As background information on me, my family moved from Chicago to NJ in 1961 and we originally lived just outside of town on Sales Barn Road (hands up anyone who remembers the Sales Barn). I was familiar with only three churches.
1) St. Peter’s Lutheran on the corner of Hwy 10 and Lane St
2) the Methodist Church, just around the corner from the Catholic Church,
3) Ss. Cyril & Methodius (about which some relative from Chicago once said “Isn’t that nice, the Catholics and the Methodists sharing the same church”).A year or two before North Judson’s Centennial we moved into town, on that same west side, but I have to admit that I didn’t recall any church in the area. Which is probably because it didn’t fit into my juvenile ideas of what a church should look like (ie: a tall imposing building like the Lutheran or Catholic).
Years later another move brought my family even closer to the area where the mystery church was supposed to be located. Since reading had expanded my knowledge of what churches could look like I did become aware of a house in the general neighborhood that might have been a church at one time. No stained glass windows or tall steeples, but then the Methodist church didn’t have those either. But there was something about it, mainly the front doors, which just seemed to say, “Church.”
So imagine my surprise when, flipping through the North Judson Bicentennial book, I came across a picture which proved that at one time that building HAD been a church.
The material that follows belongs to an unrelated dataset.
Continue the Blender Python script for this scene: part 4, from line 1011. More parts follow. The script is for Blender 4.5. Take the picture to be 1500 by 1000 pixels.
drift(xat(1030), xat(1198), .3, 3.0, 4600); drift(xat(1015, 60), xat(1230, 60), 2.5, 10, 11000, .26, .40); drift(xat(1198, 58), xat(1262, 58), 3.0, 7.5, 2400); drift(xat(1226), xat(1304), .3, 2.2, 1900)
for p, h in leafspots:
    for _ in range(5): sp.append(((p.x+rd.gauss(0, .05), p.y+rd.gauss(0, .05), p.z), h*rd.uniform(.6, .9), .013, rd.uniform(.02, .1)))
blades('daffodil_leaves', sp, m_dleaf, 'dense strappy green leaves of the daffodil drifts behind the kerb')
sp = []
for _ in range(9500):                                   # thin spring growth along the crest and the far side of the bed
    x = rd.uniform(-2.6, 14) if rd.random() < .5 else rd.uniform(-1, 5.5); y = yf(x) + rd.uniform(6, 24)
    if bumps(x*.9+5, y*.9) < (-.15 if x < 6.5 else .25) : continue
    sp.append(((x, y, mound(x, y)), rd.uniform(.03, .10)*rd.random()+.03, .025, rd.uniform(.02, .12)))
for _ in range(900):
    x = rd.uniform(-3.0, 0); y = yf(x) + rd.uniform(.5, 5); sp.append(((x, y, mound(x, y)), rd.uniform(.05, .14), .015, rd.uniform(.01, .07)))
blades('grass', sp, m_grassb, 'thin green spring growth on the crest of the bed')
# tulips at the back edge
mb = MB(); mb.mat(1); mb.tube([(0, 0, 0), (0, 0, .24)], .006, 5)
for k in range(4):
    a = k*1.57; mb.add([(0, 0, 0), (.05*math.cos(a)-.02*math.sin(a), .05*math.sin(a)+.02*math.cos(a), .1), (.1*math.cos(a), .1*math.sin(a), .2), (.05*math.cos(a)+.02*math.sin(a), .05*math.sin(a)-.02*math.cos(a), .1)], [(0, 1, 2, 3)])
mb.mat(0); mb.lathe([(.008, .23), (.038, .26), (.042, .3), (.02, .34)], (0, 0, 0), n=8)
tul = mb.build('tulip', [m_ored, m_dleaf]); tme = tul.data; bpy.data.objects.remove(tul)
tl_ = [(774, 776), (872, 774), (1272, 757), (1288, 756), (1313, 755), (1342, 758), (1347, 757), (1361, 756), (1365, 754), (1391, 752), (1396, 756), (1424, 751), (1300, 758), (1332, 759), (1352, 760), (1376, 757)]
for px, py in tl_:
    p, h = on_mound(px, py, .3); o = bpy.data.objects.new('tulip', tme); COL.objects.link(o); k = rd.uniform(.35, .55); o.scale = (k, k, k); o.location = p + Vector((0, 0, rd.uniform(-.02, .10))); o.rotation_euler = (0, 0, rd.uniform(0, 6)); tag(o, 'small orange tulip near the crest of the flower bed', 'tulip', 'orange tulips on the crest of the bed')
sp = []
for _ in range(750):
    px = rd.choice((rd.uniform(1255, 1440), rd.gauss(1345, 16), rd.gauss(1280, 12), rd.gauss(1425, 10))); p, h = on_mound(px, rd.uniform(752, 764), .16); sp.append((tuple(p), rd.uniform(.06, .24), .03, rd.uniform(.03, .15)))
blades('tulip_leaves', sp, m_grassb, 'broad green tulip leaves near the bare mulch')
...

According to the picture the building, located on the corner of Garfield and Cherry, had at once time been the Pilgrim Holiness Church.
Mystery solved! Except to this day I haven’t met anyone who could tell me anything about the Pilgrim Holiness Church. Internet searches don’t turn up much local information. But I did learn that at one time Harve J. Garbison was assistant pastor and Creed Allen was a founder and/or co-founder. And according to Wikipedia, “Pilgrim Holiness Church or ' International Apostolic Holiness Church '[IAHC] is a religious denomination associated with the holiness movement that split from the Methodist Episcopal Church by Martin Wells Knapp in 1897.” “The organization later became the Pilgrim Holiness Church in 1922 which eventually merged with the Wesleyan Methodists in 1968 to form the Wesleyan Church.”
So if you, or a family member, have any memories about this church please sit down with a tape recorder and start talking. We need to preserve as much local history as possible for when North Judson’s Bicentennial comes around.